An ‘old-school Hindu’ takes on the future of climate

An ‘old-school Hindu’ takes on the future of climate

An ‘old-school Hindu’ takes on the future of climate

‘He’s very good at understanding how the UN works, how the NGO ecosystem works and where the opportunity is for change.’

MONTCLAIR, New Jersey (RNS) — Nearly two decades ago, at the age of 21, Gopal Patel moved into an ashram on the banks of the River Ganges to study the Bhagavad Gita, one of Hinduism’s foundational Scriptures.

One of just a handful of Indian students at a “very racist” high school in England, he said, Patel, now 39, found comfort in the epic conversation between the sacred text’s warrior prince Arjuna and the god Krishna.

“It made me go into myself and try to discern who I was as a person, my identity and my cultural background,” Patel said. “By the time I finished reading it, I was like, ‘I want to give my life to this.’”

Today Patel lives in Montclair, New Jersey, a short commute from New York City, and travels the world as the founder of Bhumi Global, a faith-based environmental movement rooted in Hindu principles. The organization, named for the Hindu goddess who represents Earth, focuses on the “triple crisis” of climate change, biodiversity loss and pollution.

Tulasi Srinivas, a professor of anthropology and religion at Emerson College, says Patel’s experience as a diasporic Indian and “old-school Hindu” born in the U.K. and living in the U.S., bridges, meaning he applies both Eastern and Western approaches to the climate crisis.

“You need a big tent to do this kind of work. And to mobilize people globally, one can’t have technocratic answers only,” Srinivas said. “You need Indigenous answers, Hinduism, animism, stuff that we’re coming back to in a scientific way — yoga, flow and balance. Solutions can come from these areas.”

At the U.N. Biodiversity Conference in Montreal in December, Patel will work to galvanize faith-based groups around biodiversity — the variety of life on Earth — which he said often gets drowned out in the larger climate conversation.

Gopal Patel participates on a panel at COP27 in Sharm El Sheikh, Egypt, in Nov. 2022. Courtesy photo

Gopal Patel participates on a panel at COP27
in Sharm El Sheikh, Egypt, in Nov. 2022.
Courtesy photo

The shared goal of the meeting is to leave Montreal with what has been called a “Paris moment” for nature, a global biodiversity framework that Patel and his allies have been working on.

“The faith community has been strong on climate for many years, but on biodiversity they haven’t,” Patel said. “This is the first time there has been a concerted effort by faith groups to engage.”

This year, a global research effort called the Forest Declaration Assessment found that while deforestation is slowing worldwide, the pace of change is not fast enough to achieve world leaders’ goal of net zero tree loss by 2030.

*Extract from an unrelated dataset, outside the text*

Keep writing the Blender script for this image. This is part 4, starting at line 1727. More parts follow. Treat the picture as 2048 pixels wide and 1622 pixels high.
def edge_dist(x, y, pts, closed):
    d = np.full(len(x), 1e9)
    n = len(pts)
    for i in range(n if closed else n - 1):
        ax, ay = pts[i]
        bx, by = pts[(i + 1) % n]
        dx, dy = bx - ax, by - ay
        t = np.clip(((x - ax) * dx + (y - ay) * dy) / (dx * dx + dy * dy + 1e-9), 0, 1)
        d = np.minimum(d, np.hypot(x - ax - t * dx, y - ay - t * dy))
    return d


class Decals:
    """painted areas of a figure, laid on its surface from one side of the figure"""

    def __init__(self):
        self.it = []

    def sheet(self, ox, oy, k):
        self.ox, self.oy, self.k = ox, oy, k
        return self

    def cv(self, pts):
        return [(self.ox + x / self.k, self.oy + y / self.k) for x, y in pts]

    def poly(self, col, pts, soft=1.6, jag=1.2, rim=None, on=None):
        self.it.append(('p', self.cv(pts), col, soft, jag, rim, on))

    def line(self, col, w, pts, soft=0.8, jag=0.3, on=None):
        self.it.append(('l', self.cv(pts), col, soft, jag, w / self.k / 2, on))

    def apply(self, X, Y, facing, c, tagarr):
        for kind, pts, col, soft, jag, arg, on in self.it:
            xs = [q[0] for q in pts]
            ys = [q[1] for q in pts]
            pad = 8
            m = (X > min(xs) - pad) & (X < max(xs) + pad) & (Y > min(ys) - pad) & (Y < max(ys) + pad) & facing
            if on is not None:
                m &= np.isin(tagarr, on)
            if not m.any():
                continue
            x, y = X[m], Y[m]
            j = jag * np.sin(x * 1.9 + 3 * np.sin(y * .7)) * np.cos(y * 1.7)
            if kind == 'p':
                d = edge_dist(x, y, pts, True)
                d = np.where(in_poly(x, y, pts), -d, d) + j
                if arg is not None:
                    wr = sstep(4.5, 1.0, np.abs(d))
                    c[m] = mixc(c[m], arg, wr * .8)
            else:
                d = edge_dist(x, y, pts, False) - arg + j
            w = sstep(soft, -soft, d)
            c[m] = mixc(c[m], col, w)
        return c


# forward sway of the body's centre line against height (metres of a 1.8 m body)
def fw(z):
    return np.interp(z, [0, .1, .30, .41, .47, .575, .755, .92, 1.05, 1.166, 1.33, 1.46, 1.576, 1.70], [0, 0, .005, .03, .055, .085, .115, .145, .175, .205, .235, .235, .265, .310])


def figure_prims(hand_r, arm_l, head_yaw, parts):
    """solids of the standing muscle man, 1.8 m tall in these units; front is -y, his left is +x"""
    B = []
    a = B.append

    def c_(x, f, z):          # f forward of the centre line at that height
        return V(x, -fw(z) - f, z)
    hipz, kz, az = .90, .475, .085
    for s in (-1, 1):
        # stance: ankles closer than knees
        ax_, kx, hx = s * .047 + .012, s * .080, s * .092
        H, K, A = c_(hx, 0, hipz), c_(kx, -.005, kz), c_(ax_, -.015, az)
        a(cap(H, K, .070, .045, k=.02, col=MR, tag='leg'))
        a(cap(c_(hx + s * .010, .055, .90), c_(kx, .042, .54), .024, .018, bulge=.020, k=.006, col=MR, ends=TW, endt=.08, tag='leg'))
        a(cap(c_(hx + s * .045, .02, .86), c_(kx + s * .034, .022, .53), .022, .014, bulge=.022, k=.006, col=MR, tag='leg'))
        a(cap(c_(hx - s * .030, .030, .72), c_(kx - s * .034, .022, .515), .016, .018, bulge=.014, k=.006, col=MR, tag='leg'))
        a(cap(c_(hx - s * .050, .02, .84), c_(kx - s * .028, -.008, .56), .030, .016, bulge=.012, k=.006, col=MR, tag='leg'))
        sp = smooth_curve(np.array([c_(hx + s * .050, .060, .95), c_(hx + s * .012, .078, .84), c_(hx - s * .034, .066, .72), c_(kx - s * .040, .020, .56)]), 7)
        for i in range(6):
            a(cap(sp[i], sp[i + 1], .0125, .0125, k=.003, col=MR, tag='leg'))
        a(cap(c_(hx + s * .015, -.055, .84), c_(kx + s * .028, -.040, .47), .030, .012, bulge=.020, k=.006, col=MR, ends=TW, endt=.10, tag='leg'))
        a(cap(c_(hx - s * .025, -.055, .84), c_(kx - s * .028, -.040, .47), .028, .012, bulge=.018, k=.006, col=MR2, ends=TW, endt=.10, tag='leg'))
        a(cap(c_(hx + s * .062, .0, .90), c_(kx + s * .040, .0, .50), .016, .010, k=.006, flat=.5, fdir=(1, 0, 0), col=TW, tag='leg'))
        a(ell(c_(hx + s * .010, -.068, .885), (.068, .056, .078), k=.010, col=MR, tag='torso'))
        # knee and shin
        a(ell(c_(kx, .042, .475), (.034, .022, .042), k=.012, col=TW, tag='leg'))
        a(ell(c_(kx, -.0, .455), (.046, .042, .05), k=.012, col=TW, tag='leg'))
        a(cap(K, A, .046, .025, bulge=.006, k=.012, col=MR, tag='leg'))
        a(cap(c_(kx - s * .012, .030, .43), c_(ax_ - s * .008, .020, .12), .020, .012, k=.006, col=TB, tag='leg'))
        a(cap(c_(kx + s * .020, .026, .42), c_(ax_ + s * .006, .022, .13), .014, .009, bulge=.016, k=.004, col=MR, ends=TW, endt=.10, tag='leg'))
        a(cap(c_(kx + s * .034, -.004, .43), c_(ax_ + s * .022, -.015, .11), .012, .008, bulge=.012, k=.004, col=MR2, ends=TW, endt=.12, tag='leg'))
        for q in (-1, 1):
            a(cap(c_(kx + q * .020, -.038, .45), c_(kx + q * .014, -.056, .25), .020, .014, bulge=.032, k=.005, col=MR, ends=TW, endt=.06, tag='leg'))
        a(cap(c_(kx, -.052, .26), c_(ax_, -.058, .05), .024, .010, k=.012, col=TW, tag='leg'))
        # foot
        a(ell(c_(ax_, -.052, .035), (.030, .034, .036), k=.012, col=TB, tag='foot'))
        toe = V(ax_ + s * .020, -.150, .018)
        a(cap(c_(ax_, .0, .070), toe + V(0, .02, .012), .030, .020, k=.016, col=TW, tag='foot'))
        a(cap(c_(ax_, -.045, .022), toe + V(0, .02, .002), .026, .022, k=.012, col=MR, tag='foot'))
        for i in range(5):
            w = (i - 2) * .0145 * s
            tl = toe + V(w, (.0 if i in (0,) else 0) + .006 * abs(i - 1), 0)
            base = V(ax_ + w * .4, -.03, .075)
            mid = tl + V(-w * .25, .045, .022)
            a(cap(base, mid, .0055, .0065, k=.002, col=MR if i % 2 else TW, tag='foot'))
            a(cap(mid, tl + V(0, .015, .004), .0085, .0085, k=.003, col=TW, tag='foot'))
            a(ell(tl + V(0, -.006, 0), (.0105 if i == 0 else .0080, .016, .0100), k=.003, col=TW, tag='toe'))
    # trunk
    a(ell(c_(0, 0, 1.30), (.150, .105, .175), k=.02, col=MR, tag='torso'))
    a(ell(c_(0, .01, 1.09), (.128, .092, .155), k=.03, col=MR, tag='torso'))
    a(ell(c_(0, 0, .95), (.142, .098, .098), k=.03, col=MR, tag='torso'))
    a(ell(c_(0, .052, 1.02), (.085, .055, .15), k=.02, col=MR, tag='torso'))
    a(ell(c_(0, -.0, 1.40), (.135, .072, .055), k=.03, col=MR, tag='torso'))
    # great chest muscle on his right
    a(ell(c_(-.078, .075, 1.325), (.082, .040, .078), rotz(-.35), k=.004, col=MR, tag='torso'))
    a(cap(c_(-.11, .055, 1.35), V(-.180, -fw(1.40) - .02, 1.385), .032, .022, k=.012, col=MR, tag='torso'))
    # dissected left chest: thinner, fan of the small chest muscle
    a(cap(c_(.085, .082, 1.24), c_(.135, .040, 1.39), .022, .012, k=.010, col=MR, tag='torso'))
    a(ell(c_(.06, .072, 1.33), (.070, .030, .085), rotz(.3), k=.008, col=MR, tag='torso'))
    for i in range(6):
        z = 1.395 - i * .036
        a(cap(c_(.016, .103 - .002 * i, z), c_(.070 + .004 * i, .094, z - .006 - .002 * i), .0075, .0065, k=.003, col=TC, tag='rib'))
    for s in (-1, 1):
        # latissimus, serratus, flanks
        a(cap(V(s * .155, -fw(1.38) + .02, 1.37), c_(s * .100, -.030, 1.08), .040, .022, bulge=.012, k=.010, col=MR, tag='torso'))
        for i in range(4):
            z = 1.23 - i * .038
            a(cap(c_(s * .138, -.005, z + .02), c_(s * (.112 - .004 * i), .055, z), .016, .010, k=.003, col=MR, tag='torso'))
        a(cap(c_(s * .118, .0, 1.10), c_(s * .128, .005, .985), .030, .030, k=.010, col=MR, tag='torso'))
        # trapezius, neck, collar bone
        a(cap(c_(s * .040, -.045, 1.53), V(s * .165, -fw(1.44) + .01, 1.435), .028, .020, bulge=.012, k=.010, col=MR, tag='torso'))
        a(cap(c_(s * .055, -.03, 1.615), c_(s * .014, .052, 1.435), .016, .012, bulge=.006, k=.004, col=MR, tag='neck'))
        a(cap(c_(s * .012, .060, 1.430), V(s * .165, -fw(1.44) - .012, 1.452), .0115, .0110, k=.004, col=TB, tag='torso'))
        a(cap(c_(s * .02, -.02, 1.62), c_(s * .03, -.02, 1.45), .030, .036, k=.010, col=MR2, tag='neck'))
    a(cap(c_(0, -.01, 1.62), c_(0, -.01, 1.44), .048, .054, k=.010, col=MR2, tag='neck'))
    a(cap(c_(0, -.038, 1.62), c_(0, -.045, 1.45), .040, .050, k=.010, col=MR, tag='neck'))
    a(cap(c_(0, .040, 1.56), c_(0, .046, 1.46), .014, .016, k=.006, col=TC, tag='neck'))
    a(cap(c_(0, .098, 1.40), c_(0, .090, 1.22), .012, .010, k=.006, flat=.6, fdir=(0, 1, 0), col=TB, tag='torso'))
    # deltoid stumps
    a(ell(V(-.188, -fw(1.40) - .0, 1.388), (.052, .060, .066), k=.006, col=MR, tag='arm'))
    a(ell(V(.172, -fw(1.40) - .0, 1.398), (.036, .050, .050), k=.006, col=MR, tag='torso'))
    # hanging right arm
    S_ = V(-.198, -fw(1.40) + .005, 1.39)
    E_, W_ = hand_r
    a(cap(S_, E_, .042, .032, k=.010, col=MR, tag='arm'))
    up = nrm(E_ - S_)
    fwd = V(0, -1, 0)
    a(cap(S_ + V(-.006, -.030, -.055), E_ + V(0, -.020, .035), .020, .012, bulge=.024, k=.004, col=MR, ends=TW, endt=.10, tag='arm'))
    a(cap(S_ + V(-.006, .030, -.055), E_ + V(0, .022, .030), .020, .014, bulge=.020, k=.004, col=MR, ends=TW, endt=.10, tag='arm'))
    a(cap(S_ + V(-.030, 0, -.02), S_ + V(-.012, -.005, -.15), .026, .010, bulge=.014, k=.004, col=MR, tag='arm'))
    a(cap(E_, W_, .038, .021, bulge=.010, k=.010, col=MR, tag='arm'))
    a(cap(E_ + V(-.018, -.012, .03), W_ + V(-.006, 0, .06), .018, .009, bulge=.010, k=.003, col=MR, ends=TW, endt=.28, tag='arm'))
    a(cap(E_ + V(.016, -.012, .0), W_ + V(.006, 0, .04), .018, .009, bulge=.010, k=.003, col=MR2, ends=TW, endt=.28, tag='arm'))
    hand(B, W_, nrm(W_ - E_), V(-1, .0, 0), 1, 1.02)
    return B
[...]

The World Wildlife Fund recently reported a nearly 70% decline since 1970 in the wildlife populations it tracks, “which,” it said, “comes at a time when we are finally beginning to understand the deepening impacts of the interlinked climate and nature crises and the fundamental role biodiversity plays in maintaining the health, productivity and stability of the many natural systems we and all life on Earth depend on.”

Patel makes it clear that Hindu environmentalists have known this all along. “Eastern traditions and Indigenous traditions are much more comfortable talking about the sacredness of a tree or a plant or a river,” he said. “That’s why I gravitate to biodiversity work. I felt like in the climate space I wasn’t able to bring my whole Hindu self into that. All these trees and everything, I can look at them and talk about them in a way that in the climate space, you can’t have those kinds of conversations.”

Patel is an initiated student in the Vaishnav lineage of Hinduism. His teacher is Radhanath Swami, an American monk and spiritual activist.

Sitting at an Ethiopian restaurant in Montclair earlier this year, Patel recalled his teacher initiating him with a new name, Gopal Lila Das.